Impact investing reaching the crest of the wave, experts suggest

Impact investing is thriving, but there is more positivity to come over the coming months, industry experts have said.

According to the Global Impact Investing Network (GIIN), investors injected more than $15 billion to impact investments over the course of last year, and they have said they plan to commit even more this year.

GIIN recently carried out a survey of 158 impact investors, managing a total of $77 billion between them, and found that the vast majority – 79 per cent – had plans to either keep the same or increase their impact investment levels this year. Overall, almost $18 billion was being set aside for the impact investment arena in 2016, the respondents said.

Almost 75 per cent of survey respondents said that their impact investments performed at the level they had expected over 2015, with 19 per cent saying that their investments outperformed what they had been hoping for. Just 11 per cent of respondents reported that they felt their impact investments had underperformed in 2015. Most investors said that they had expected the returns to be on a par with the market rate, following a slight adjustment for risk. Meanwhile, 25 per cent reported that they had expected returns on their investments to be just under market rate, while 16 per cent said that they expected returns in line with capital preservation.

The vast majority of the impact investments made in 2015 came from asset managers, who ploughed $7.2 billion into the arena. They reported that they had made these investments on behalf of foundations and family offices in the most part. The expertise and experience offered by these managers meant that many family offices turned to them to make their investments, taking advantage of the risk benefits of investing in a fund and not directly.

Private investments were found to be the most popular instruments for impact investing, according to the survey, with the vast majority – 70 per cent – ploughing their cash into private equity and 56 per cent investing into private debt. Real assets were also found to be favoured by bigger impact investors, such as insurance firms and pension funds and insurers. In terms of the most popular locations for impact investing, Latin America, Sub-Saharan Africa and Western Europe proved to be hits, but still did not compete with North America, which accounted for more than a third of total impact investments made.

Almost all of the investors questioned for the report – 95 per cent – said that they had social impact goals in their mind when making such investments, while 52 per cent reported being more focused on environmental impacts. Among the main impact investments that were made were access to finance, health improvement, education, employment generation and income growth. Renewable energy and energy efficiency topped the environmental investments table. Ninety-nine per cent of the respondents polled reported that they had achieved above or on a par with their expectations when it came to the social and environmental impacts of their impact investments.

Amit Bouri, GIIN CEO, said: "We are encouraged to see the development of a truly diverse and global impact investing market.

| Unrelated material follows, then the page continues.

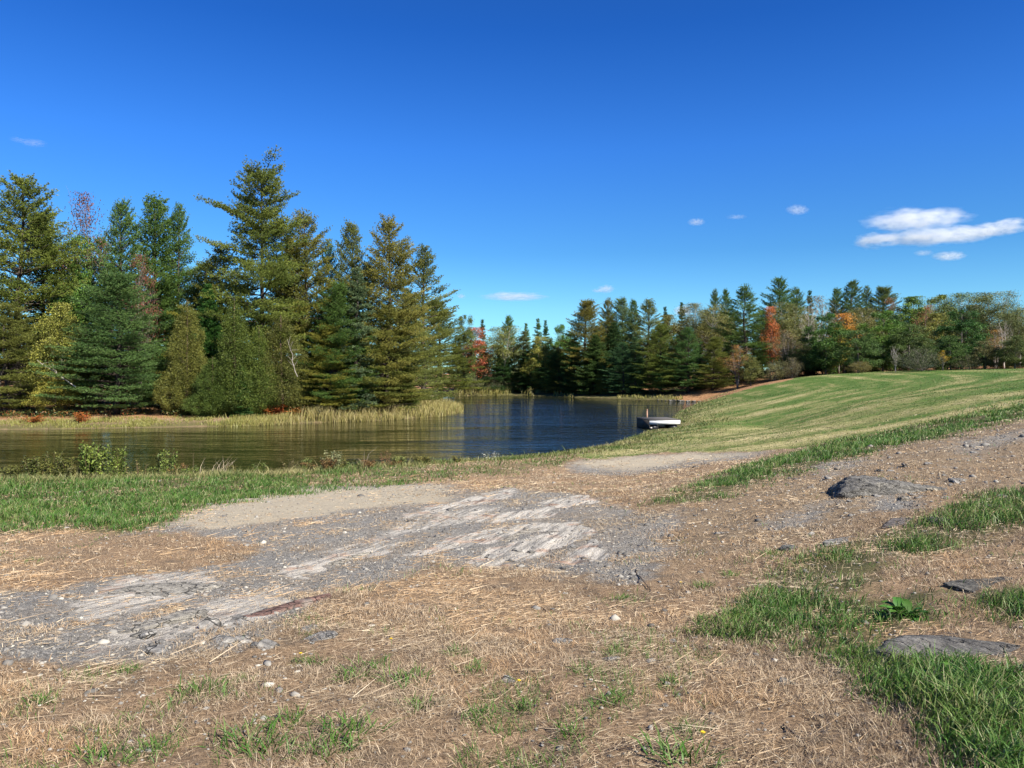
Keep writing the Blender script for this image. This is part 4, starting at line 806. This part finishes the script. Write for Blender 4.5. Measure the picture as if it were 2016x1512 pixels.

This survey highlights a thriving market being built across geographies, sectors, and asset classes.”

Amber Nystrom, founder and CEO of Trinity Nexus. and impact investing forerunner, confirmed that the impact investment arena was entering an exciting period, saying: "That wave has that perfect moment, where it’s mature enough, which is where we are in this market, but it hasn’t yet crested, so you still have an opportunity to assume that sweet spot."